The second poster specifically characterizes Democratic* candidate Hiester Clymer's platform as "for the White Man," represented here by the idealized head of a young man. In contrast a stereotyped black head represents Clymer's opponent James White Geary's platform, "for the Negro."
Though Clymer lost in the subsequent election, Blacks continued to be misrepresented as lazy and shiftless during the post-Civil War Reconstruction era -and at the same time faced legal barriers from Jim Crow laws and terrorist threats from the KKK. ~ Encyclopedia Virginia
* In the Reconstruction era, the Republican Party, led by Lincoln, was the party of emancipation and civil rights for African Americans, while the Democrats represented Southern whites and opposed Black empowerment.

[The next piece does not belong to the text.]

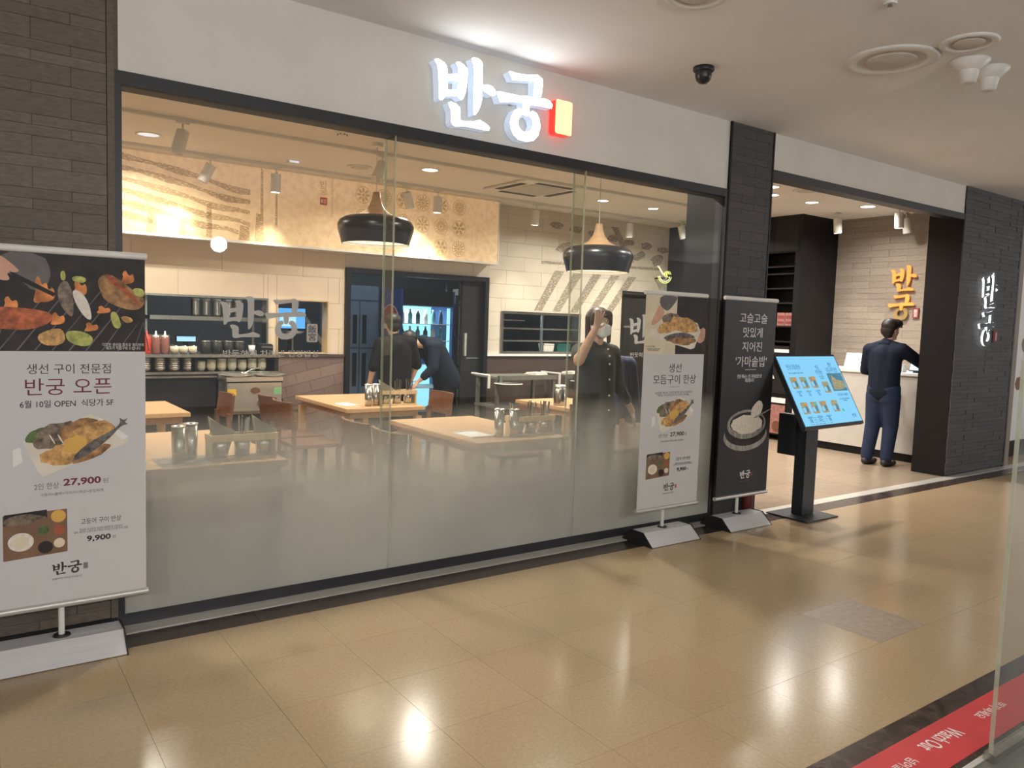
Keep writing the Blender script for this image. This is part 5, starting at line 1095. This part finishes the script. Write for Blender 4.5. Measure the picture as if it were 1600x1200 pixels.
def man():
    P_ = thing('person', 'person in navy shirt and trousers tapping at the entrance counter, seen from behind', 'person', (8.72, .74, 0))
    V = Vector                                   # local: +x towards counter, -y to the viewer's right
    hipL, hipR = V((0, .09, .90)), V((0, -.09, .90)); kL, kR = V((.0, .10, .48)), V((.05, -.085, .48)); aL, aR = V((-.04, .125, .08)), V((.02, -.075, .08))
    sL, sR = V((-.02, .19, 1.345)), V((-.0, -.18, 1.36)); eL, wL = V((.02, .25, 1.10)), V((.24, .2, 1.06)); eR, wR = V((.30, -.30, 1.18)), V((.56, -.19, 1.20))
    neck, hd = V((.0, -.0, 1.44)), V((.045, -.01, 1.575)); fw = V((.9, -.35, -.1))
    body = [(hipL, .10, kL, .065), (kL, .06, aL, .042), (hipR, .10, kR, .065), (kR, .06, aR, .042), (V((0, 0, .93)), .13, V((-.01, 0, 1.15)), .125), (V((-.01, 0, 1.15)), .125, V((-.01, 0, 1.34)), .115),
            (sL, .062, sR, .062), (sL, .055, eL, .042), (eL, .04, wL, .028), (sR, .055, eR, .042), (eR, .04, wR, .028), (V((-.01, 0, 1.37)), .06, hd-V((.01, 0, .03)), .052)]
    body += head_segs(hd, fw)+hand(wR, (.9, .2, -.35), (0, .6, .8))+hand(wL, (.9, -.2, -.1), (0, -.3, .9))
    for a in (aL, aR): body.append((a, .045, a+V((.13, 0, -.045)), .03))
    body = [(a, b*(.55 if n2 in (4, 5, 6) else .72), c, d*(.55 if n2 in (4, 5, 6) else .72)) if n2 < 11 else (a, b, c, d) for n2, (a, b, c, d) in enumerate(body[:12])]+body[12:]
    blob('body', body, 'skin', P_, .0105, 3)
    sh = [(V((-.005, .045, .86)), .135, V((-.01, .05, 1.12)), .125), (V((-.005, -.045, .86)), .135, V((-.01, -.05, 1.12)), .125), (V((-.01, .06, 1.12)), .125, V((-.012, .085, 1.30)), .105), (V((-.01, -.06, 1.12)), .125, V((-.012, -.085, 1.30)), .105),
          (sL, .078, sR, .078), (sL, .077, eL, .062), (eL, .06, eL.lerp(wL, .35), .056), (sR, .077, eR, .064), (eR, .062, eR.lerp(wR, .28), .058), (V((-.01, 0, 1.36)), .085, V((.0, 0, 1.44)), .062), (V((-.015, 0, .86)), .13, V((-.02, 0, 1.3)), .125), (V((-.01, .03, 1.41)), .06, sL, .07), (V((-.01, -.03, 1.41)), .06, sR, .07)]
    blob('shirt', sh, 'shirt_navy', P_, .014, 6)
    tr_ = [(V((0, .05, .90)), .14, V((0, .07, .80)), .125), (V((0, -.05, .90)), .14, V((0, -.07, .80)), .125), (V((-.0, .085, .82)), .115, kL, .086), (kL, .086, aL+V((0, 0, .02)), .07), (V((0, -.085, .82)), .115, kR, .088), (kR, .086, aR+V((0, 0, .02)), .07)]
    blob('trousers', tr_, 'trouser_navy', P_, .014, 4)
    for a in (aL, aR): blob('shoe', [(a+V((-.04, 0, -.035)), .043, a+V((.06, 0, -.042)), .04), (a+V((.06, 0, -.042)), .042, a+V((.17, 0, -.048)), .032), (a, .05, a+V((0, 0, -.03)), .05)], 'shoe', P_, .008, 3)
    hr = [('e', hd+V((-.022, .0, .055)), (.098, .094, .085)), ('e', hd+V((-.05, .01, .0)), (.068, .078, .085)), ('e', hd+V((.03, -.03, .075)), (.085, .085, .06)), (hd+V((.06, -.06, .055)), .026, hd+V((.085, -.085, .035)), .009), (hd+V((-.045, 0, -.06)), .05, hd+V((-.05, 0, -.03)), .06)]
    blob('hair', hr, 'hair', P_, .008, 2)
    blob('collar', [(neck+V((-.045, .05, -.02)), .03, neck+V((-.045, -.05, -.015)), .03), (neck+V((-.04, .055, -.02)), .03, neck+V((.03, .06, -.03)), .026), (neck+V((-.04, -.055, -.02)), .03, neck+V((.03, -.06, -.03)), .026)], 'shirt_navy', P_, .008, 3)
man()
def woman():
    P_ = thing('person', 'person in dark buttoned shirt and white mask wiping the glass from inside', 'person', (3.95, .40, 0))
    V = Vector                                   # local: faces -y (the glass)
    hd = V((.0, -.02, 1.53)); fw = V((-.38, -1, 0)).normalized(); rt = fw.cross(V((0, 0, 1))).normalized(); H = lambda f, r_, u: hd+fw*f+rt*r_+V((0, 0, u))
    hipL, hipR = V((.09, 0, .86)), V((-.09, 0, .86)); kL, kR = V((.10, -.01, .46)), V((-.09, -.01, .46)); aL, aR = V((.11, .02, .08)), V((-.09, .02, .08))
    sL, sR = V((.165, .0, 1.315)), V((-.165, 0, 1.32)); eL, wL = V((.265, .02, 1.06)), V((.33, -.08, .86)); eR, wR = V((-.315, -.17, 1.265)), V((-.255, -.265, 1.49))
    body = [(hipL, .10, kL, .06), (kL, .055, aL, .04), (hipR, .10, kR, .06), (kR, .055, aR, .04), (V((0, 0, .9)), .12, V((0, 0, 1.1)), .1), (V((0, 0, 1.1)), .1, V((0, 0, 1.26)), .1), (sL, .052, sR, .052), (sL, .048, eL, .036), (eL, .036, wL, .025), (sR, .048, eR, .040), (eR, .042, wR, .026), (V((0, .01, 1.3)), .05, hd-V((0, 0, .04)), .046)]
    body += head_segs(hd, fw, .97)+hand(wR, (.25, -.1, .95), (.95, .05, -.25), 1.2)+hand(wL, (.2, -.1, -.95), (-.6, -.8, 0))
    for a in (aL, aR): body.append((a, .042, a+V((0, -.13, -.045)), .028))
    body = [(a, b*.68, c, d*.68) if n2 in (0, 1, 2, 3, 4, 5, 6, 7) else (a, b, c, d) for n2, (a, b, c, d) in enumerate(body[:12])]+body[12:]
    blob('body', body, 'skin', P_, .009, 3)
    s_ = [(V((.05, 0, .80)), .135, V((.05, 0, 1.06)), .115), (V((-.05, 0, .80)), .135, V((-.05, 0, 1.06)), .115), (V((.06, 0, 1.06)), .115, V((.07, 0, 1.25)), .10), (V((-.06, 0, 1.06)), .115, V((-.07, 0, 1.25)), .10), (sL, .068, sR, .068), (sL, .066, eL, .054), (eL, .052, eL.lerp(wL, .6), .045), (sR, .066, sR.lerp(eR, .62), .06), (V((0, .01, 1.29)), .08, V((0, .01, 1.37)), .06), (V((0, 0, .8)), .13, V((0, 0, 1.26)), .115), (V((0, .01, 1.37)), .055, sL, .06), (V((0, .01, 1.37)), .055, sR, .06)]
    blob('shirt', s_, 'shirt_olive', P_, .014, 6)
    blob('trousers', [(V((.05, 0, .84)), .135, V((.075, 0, .76)), .12), (V((-.05, 0, .84)), .135, V((-.075, 0, .76)), .12), (V((.09, 0, .78)), .11, kL, .08), (kL, .08, aL, .065), (V((-.09, 0, .78)), .11, kR, .08), (kR, .08, aR, .065)], 'shirt_black', P_, .017, 3)
    for a in (aL, aR): blob('shoe', [(a+V((0, .03, -.035)), .043, a+V((0, -.14, -.045)), .034)], 'shoe', P_, .009, 3)
    for i, z in enumerate((1.345, 1.295, 1.235, 1.12, 1.0, .89)): MB().cone((.012, -.135-.004*i if z < 1.3 else -.118, z), (.012, -.141-.004*i if z < 1.3 else -.126, z), .0075, .006, 10).build('button', 'ink_white', P_)
    blob('mask', [(H(.085, -.035, -.03), .032, H(.085, .035, -.03), .032), (H(.098, 0, -.012), .026, H(.09, 0, -.078), .03), (H(.05, -.06, -.03), .024, H(.05, .06, -.03), .024), (H(.07, -.04, -.06), .03, H(.07, .04, -.06), .03)], 'mask_white', P_, .008, 3)
    hr = [('e', H(-.022, 0, .05), (.098, .098, .082)), ('e', H(-.05, 0, -.02), (.075, .075, .11)), (H(-.01, -.083, .05), .026, H(-.01, -.088, -.13), .016), (H(-.01, .083, .05), .026, H(-.01, .088, -.13), .016), (H(.07, -.045, .08), .028, H(.07, .045, .08), .028), (H(.06, .06, .07), .024, H(.045, .078, .0), .014), (H(.06, -.06, .07), .024, H(.045, -.078, .0), .014)]
    blob('hair', hr, 'hair_brown', P_, .008, 2)
    for q in (-1, 1):
        c = H(.081, q*.033, .028); e_ = MB().ell(c, (.012, .012, .0065), 12).build('eye', 'ink_white', P_); MB().ell(c+fw*.008, (.006, .006, .006), 10).build('iris', 'hair', e_)
    t = thing('navy_jacket', 'navy jacket draped over a chair back beside the woman', 'jacket', (4.60, .74, .72)); blob('jacket', [(V((-.06, 0, .5)), .05, V((.04, 0, .5)), .05), (V((-.06, -.01, .5)), .055, V((-.07, -.02, .1)), .08), (V((.04, -.01, .48)), .055, V((.08, -.02, .05)), .08), (V((-.05, .02, .45)), .05, V((.05, .03, .1)), .08)], 'jacket_navy', t, .012, 5)
    dup(ch0, (4.62, .98, 0), PI, 'brown chair with the navy jacket over its back')
woman()
def staff():
    P_ = thing('person', 'person in black shirt standing before the doorway, seen from behind', 'person', (4.02, 3.85, 0))
    V = Vector; hd = V((-.02, .06, 1.46)); fw = V((.1, 1, -.3)).normalized()
    hipL, hipR = V((-.09, 0, .82)), V((.09, 0, .82)); kL, kR = V((-.1, .02, .44)), V((.1, .02, .44)); aL, aR = V((-.1, -.02, .08)), V((.1, -.02, .08))
    sL, sR = V((-.19, .0, 1.24)), V((.19, 0, 1.25)); eL, wL = V((-.27, -.01, .98)), V((-.27, .1, .77)); eR, wR = V((.27, -.01, 1.0)), V((.24, .1, .78))
    body = [(hipL, .10, kL, .06), (kL, .055, aL, .04), (hipR, .10, kR, .06), (kR, .055, aR, .04), (V((0, 0, .86)), .125, V((0, 0, 1.2)), .115), (sL, .055, sR, .055), (sL, .05, eL, .04), (eL, .04, wL, .027), (sR, .05, eR, .04), (eR, .04, wR, .027), (V((0, .01, 1.24)), .055, hd-V((0, 0, .03)), .05)]
    body += head_segs(hd, fw)+hand(wL, (0, .2, -1), (.3, 1, 0))+hand(wR, (0, .2, -1), (-.3, 1, 0))
    for a in (aL, aR): body.append((a, .042, a+V((0, .13, -.045)), .028))
    body = [(a, b*.7, c, d*.7) if n2 in (0, 1, 2, 3, 4, 5, 6, 8) else (a, b, c, d) for n2, (a, b, c, d) in enumerate(body[:11])]+body[11:]
    blob('body', body, 'skin', P_, .014, 2)
    blob('shirt', [(V((-.06, 0, .78)), .135, V((-.07, 0, 1.15)), .12), (V((.06, 0, .78)), .135, V((.07, 0, 1.15)), .12), (sL, .075, sR, .075), (sL, .072, eL, .062), (sR, .072, eR, .062), (V((0, 0, 1.22)), .09, V((0, .02, 1.31)), .062), (V((0, -.01, .8)), .13, V((0, -.01, 1.2)), .12), (V((0, 0, 1.3)), .055, sL, .066), (V((0, 0, 1.3)), .055, sR, .066)], 'shirt_black', P_, .017, 5)
    blob('trousers', [(V((-.05, 0, .82)), .14, V((-.08, 0, .74)), .12), (V((.05, 0, .82)), .14, V((.08, 0, .74)), .12), (V((-.09, 0, .76)), .11, kL, .08), (kL, .08, aL, .065), (V((.09, 0, .76)), .11, kR, .08), (kR, .08, aR, .065)], 'shirt_black', P_, .017, 3)
    for a in (aL, aR): blob('shoe', [(a+V((0, -.03, -.035)), .043, a+V((0, .14, -.045)), .034)], 'shoe', P_, .009, 3)
    blob('hair', [('e', hd+V((0, -.022, .045)), (.096, .1, .085)), ('e', hd+V((0, -.05, -.01)), (.08, .065, .08))], 'hair', P_, .008, 2)
    Q = thing('person', 'person in dark navy clothes bending over beside the lit cooler', 'person', (4.78, 4.25, 0))
    hipL, hipR = V((.13, -.05, .82)), V((.17, .1, .82)); kL, kR = V((.10, -.06, .43)), V((.13, .1, .43)); aL, aR = V((.13, -.06, .08)), V((.16, .1, .08))
    ch_ = V((-.1, .0, 1.22)); sL, sR = V((-.12, -.16, 1.20)), V((-.1, .2, 1.22)); hd = V((-.36, .06, 1.26)); eL, wL = V((-.16, -.22, .95)), V((-.3, -.15, .80)); eR, wR = V((-.18, .25, .98)), V((-.36, .2, .84))
    body = [(hipL, .10, kL, .065), (kL, .06, aL, .042), (hipR, .10, kR, .065), (kR, .06, aR, .042), (V((.13, .02, .86)), .13, ch_, .12), (sL, .058, sR, .058), (sL, .052, eL, .042), (eL, .042, wL, .028), (sR, .052, eR, .042), (eR, .042, wR, .028), (ch_, .06, hd+V((.06, 0, -.03)), .05)]
    body += head_segs(hd, V((-1, .2, -.5)))+hand(wL, (-.6, .2, -.7), (0, .8, .3))+hand(wR, (-.6, 0, -.7), (0, -.8, .3))
    for a in (aL, aR): body.append((a, .042, a+V((-.13, 0, -.045)), .028))
    body = [(a, b*.7, c, d*.7) if n2 in (0, 1, 2, 3, 4, 5, 6, 8) else (a, b, c, d) for n2, (a, b, c, d) in enumerate(body[:11])]+body[11:]
    blob('body', body, 'skin', Q, .014, 2)
    blob('shirt', [(V((.17, -.04, .78)), .15, V((-.06, -.06, 1.19)), .13), (V((.19, .07, .78)), .15, V((-.06, .09, 1.19)), .13), (sL, .08, sR, .08), (sL, .076, eL, .064), (eL, .062, eL.lerp(wL, .7), .052), (sR, .076, eR, .064), (eR, .06, eR.lerp(wR, .7), .05), (ch_, .09, ch_+V((-.09, 0, .06)), .065)], 'shirt_navy', Q, .017, 5)
    blob('trousers', [(V((.15, -.03, .82)), .15, V((.14, -.05, .74)), .125), (V((.16, .08, .82)), .15, V((.16, .1, .74)), .125), (V((.13, -.05, .76)), .12, kL, .088), (kL, .088, aL, .07), (V((.16, .1, .76)), .12, kR, .088), (kR, .088, aR, .07)], 'shirt_black', Q, .017, 3)
    for a in (aL, aR): blob('shoe', [(a+V((.03, 0, -.035)), .043, a+V((-.14, 0, -.045)), .034)], 'shoe', Q, .009, 3)
    blob('hair', [('e', hd+V((.015, 0, .05)), (.1, .096, .082)), ('e', hd+V((.05, 0, .0)), (.065, .08, .08))], 'hair', Q, .012, 2)
staff()
finish_blobs()
finish_text()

This alignment persisted until the 1960s when, during the Civil Rights Movement, Democrats began supporting civil rights reforms, causing a political shift.
White Southern voters, disillusioned by the Democratic Party’s new stance, gravitated towards the Republicans, especially after Nixon’s “Southern Strategy” appealed to their racial anxieties. Today’s Republican Party, far from its Lincoln-era origins, now aligns with many of the positions once held by Southern Democrats..
For more on the history of racism in America see
Top poster: The Freedman's Bureau! An agency to keep the negro in idleness at the expense of the white man. Library Company of Philadelphia: (6)5777.F.79
Lower poster: A racist pro-Clymer campaign poster for the 1866 governor's election. Library of Congress: Broadside Collection, portfolio 159, no. 9 c-Rare Bk Coll Broadside portfolio 159 no. 9
It is my quest to dig out something funny in every Forgotten File but I came up empty here. Especially since a modern major political party espouses that same shit disguised by only the thinest of veils. That said, I do agree that no one on the dole should get free fish balls or clams. That's wrong.